Разведку боем называли разведкой жизнью… Потому что перед настоящей разведкой боем надо сначала как следует обработать передний край противника артиллерией. А у нас додумались — без всякой подготовки. Те подпускают вплотную, обратно никто не возвращается. На глазах у меня убивало по роте… Все лежат белые, как гуси-лебеди, в маскхалатах, никто не шевельнется. Позади же 500 метров льда, где спрячешься? Ровное поле, где-то жёлтенькие пятна от мин. Пуля догонит далеко. А у них на каждые десять метров — пулемёт. Чётко, по науке. Все пристреляно.
…Однажды последовал вызов всех комбатов корпуса к Артюшенко: зачем — неизвестно. Собрались в большом строении из отесанных сосен. За дощатым столом возвышается Артюшенко Павел Алексеевич, рядом Петр Иванович Ольховский и еще кто-то из штаба дивизии. На стене позади них висит большая карта-трёхверстка.
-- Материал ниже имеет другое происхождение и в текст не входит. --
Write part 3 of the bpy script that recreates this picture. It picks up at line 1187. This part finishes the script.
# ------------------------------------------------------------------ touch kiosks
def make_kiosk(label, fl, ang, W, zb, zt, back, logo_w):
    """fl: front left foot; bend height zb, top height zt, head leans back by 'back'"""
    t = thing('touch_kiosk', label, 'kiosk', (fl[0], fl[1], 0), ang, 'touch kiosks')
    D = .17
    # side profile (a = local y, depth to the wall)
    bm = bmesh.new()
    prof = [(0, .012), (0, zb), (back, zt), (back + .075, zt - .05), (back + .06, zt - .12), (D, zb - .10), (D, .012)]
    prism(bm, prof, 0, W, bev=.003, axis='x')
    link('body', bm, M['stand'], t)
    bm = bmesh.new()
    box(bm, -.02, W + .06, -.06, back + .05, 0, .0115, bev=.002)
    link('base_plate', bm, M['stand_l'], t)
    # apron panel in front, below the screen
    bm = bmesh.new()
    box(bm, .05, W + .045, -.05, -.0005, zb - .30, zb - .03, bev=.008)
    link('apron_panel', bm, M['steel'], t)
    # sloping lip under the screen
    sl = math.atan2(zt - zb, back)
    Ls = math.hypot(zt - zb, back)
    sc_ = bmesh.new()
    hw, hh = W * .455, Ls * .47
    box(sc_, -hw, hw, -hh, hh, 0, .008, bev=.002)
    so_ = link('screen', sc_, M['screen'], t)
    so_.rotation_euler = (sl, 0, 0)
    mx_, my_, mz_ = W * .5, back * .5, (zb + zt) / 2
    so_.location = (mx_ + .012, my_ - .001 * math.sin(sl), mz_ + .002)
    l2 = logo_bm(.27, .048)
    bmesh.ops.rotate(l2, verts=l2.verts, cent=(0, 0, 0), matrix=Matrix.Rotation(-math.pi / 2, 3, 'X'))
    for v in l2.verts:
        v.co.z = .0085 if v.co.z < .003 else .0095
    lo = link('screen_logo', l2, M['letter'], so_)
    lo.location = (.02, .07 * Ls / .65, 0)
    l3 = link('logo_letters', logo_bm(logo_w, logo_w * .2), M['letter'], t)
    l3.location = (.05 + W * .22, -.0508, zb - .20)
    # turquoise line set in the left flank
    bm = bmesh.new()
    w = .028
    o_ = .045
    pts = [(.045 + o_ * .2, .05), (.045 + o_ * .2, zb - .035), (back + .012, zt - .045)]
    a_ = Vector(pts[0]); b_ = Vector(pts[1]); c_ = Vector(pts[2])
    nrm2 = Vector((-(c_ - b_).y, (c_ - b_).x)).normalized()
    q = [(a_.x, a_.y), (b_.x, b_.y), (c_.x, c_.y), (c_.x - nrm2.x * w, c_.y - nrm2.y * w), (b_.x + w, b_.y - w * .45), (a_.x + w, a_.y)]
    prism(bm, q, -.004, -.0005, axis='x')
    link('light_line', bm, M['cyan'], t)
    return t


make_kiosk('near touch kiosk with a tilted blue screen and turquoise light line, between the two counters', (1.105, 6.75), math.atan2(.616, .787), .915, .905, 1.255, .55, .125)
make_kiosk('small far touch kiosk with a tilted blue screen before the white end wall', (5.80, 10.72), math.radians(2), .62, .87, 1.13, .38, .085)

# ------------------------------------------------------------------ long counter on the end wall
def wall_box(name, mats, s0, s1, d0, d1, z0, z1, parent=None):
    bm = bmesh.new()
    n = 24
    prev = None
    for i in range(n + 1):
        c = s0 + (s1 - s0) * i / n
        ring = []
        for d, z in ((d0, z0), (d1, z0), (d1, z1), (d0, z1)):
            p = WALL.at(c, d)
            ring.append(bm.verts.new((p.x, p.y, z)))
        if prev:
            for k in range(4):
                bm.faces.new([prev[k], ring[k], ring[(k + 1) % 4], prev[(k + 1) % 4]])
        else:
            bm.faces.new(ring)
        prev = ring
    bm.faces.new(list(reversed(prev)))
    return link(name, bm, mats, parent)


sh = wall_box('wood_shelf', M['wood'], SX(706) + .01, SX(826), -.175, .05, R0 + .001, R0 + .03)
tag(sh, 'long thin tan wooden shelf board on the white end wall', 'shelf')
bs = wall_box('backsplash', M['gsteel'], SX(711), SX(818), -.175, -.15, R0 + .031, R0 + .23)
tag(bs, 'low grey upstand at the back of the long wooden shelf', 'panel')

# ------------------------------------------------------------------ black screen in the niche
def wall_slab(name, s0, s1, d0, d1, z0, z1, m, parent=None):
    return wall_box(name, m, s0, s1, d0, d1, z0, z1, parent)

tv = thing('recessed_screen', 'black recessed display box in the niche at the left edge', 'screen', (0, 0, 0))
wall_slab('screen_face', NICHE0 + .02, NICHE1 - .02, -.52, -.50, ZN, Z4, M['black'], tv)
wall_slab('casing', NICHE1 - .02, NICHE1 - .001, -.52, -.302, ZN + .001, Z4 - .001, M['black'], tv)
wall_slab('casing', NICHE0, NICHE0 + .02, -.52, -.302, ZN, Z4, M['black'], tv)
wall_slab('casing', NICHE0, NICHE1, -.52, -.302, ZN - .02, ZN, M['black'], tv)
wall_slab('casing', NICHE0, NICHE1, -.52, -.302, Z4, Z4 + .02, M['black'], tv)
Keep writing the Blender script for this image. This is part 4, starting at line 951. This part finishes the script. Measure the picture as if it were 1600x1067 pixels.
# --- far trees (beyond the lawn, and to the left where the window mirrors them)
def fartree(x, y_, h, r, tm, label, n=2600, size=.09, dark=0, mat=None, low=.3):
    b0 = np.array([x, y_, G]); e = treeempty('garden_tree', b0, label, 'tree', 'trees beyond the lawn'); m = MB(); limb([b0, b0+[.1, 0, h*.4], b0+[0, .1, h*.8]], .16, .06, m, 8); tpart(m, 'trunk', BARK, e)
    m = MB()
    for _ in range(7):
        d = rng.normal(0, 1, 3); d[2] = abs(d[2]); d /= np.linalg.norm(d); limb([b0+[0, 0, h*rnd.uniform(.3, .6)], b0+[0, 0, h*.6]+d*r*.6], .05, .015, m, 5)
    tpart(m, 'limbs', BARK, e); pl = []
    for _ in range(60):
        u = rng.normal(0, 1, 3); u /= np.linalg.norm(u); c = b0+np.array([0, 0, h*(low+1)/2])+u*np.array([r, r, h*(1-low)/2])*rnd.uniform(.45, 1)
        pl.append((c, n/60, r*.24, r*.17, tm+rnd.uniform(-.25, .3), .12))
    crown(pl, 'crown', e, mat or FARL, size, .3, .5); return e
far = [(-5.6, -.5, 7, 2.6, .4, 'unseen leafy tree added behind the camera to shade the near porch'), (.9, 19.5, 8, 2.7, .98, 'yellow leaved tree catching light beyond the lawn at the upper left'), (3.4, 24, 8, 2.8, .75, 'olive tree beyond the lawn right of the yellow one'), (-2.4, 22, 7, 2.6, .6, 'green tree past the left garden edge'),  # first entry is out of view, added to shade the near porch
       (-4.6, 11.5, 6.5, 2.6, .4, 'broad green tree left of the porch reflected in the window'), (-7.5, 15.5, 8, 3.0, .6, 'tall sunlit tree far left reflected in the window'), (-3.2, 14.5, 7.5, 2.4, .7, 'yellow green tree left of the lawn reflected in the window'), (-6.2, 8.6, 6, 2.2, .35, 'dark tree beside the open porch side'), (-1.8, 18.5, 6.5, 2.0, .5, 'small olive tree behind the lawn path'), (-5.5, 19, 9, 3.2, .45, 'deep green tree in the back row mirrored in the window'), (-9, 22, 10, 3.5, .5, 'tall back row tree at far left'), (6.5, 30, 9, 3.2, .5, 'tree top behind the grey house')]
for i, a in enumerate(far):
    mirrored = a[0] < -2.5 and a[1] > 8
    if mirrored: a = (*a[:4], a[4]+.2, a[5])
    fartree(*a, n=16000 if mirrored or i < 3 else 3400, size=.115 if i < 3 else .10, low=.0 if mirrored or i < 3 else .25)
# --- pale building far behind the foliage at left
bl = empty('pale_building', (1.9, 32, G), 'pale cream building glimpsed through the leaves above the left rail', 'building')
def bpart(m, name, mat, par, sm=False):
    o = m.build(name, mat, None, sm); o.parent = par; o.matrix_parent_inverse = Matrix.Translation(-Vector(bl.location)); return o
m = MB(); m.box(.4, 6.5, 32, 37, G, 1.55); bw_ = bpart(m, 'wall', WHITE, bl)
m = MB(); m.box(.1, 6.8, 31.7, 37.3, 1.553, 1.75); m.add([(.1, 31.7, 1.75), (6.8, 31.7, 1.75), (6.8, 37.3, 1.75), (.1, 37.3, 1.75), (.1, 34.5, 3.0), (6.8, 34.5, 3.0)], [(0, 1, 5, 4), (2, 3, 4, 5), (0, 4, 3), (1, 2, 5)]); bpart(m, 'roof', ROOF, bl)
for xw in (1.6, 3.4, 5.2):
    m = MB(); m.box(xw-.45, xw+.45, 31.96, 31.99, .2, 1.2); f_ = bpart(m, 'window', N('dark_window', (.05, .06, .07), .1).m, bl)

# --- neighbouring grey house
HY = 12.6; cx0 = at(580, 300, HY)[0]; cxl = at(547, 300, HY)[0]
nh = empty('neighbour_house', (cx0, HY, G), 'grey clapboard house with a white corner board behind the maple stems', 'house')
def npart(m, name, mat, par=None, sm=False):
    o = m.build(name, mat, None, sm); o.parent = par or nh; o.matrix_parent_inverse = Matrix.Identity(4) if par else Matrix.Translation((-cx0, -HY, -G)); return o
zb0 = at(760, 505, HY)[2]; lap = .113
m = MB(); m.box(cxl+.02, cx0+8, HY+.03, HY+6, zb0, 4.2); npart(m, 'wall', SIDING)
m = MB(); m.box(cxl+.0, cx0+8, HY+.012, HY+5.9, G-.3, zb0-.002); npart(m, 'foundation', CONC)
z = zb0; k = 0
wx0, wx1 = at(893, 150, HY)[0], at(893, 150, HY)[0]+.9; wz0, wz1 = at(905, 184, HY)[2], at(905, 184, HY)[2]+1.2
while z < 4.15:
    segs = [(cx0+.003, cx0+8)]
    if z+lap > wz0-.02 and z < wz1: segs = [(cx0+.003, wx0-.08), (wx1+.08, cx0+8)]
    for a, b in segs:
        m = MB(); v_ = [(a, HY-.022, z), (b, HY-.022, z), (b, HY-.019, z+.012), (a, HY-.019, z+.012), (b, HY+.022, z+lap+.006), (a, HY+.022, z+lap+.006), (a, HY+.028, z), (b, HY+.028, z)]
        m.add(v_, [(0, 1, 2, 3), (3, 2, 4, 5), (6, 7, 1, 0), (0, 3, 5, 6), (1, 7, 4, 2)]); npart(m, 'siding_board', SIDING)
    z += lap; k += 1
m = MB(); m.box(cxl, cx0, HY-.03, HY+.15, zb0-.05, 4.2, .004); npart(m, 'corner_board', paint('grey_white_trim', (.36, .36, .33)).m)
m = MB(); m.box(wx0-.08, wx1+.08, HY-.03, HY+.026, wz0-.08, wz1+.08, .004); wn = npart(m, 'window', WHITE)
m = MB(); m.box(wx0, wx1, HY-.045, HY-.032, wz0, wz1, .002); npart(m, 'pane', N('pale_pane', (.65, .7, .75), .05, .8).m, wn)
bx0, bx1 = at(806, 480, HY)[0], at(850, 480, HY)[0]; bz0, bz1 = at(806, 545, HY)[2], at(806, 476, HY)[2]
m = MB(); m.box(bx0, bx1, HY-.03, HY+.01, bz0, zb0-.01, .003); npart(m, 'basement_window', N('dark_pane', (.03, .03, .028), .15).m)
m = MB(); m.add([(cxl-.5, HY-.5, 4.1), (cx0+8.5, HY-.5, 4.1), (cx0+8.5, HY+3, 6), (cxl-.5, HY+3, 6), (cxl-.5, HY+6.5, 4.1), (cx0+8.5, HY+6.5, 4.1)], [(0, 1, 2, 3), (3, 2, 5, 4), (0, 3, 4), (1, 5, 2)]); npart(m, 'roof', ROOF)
Артюшенко обратился к командирам батальонов — как правило, молодым выдвиженцам из нашего брата, довольно грамотным, сменившим бездарных «старичков», которых повысили до командиров полков или отправили по штабам.
Комкор рассказал обстановку. Скоро начнется общее наступление. Нужен «язык» во что бы то ни стало!
— Кто из батальонов возьмёт «языка», комбату — орден Красное Знамя. Исполнителям — Красная Звезда!
Вдруг Артюшенко спросил:
— А где этот, у которого «аля-ля-ля!»?
Понятно, о басмачах, значит, обо мне. Я сидел, спрятавшись за среднюю стойку-столб. Пришлось показаться.
— А ну, комбат, иди к карте, — сказал Артюшенко, усмехаясь. — Бери указку. Командуй войсками: как нужно брать Новгород?
После разгромного штурма в марте мне это было ясней ясного. Я примерно распределил войска по окружению города с глубоким обходом с севера, форсируя Волхов, и с юга, через Ильмень-озеро. И в точку!
— Ну, комбат, ты пойдёшь далеко! Диспозиция — прибавить мелочь! — сказал мне Артюшенко дословно.
…Разошлись. А впереди — 25 декабря (католическое и протестантское Рождество), я этот день знаю, немцы не стреляют, пьют крепко, им разрешено. Наблюдатели тоже не удерживаются. Бдительность притуплена.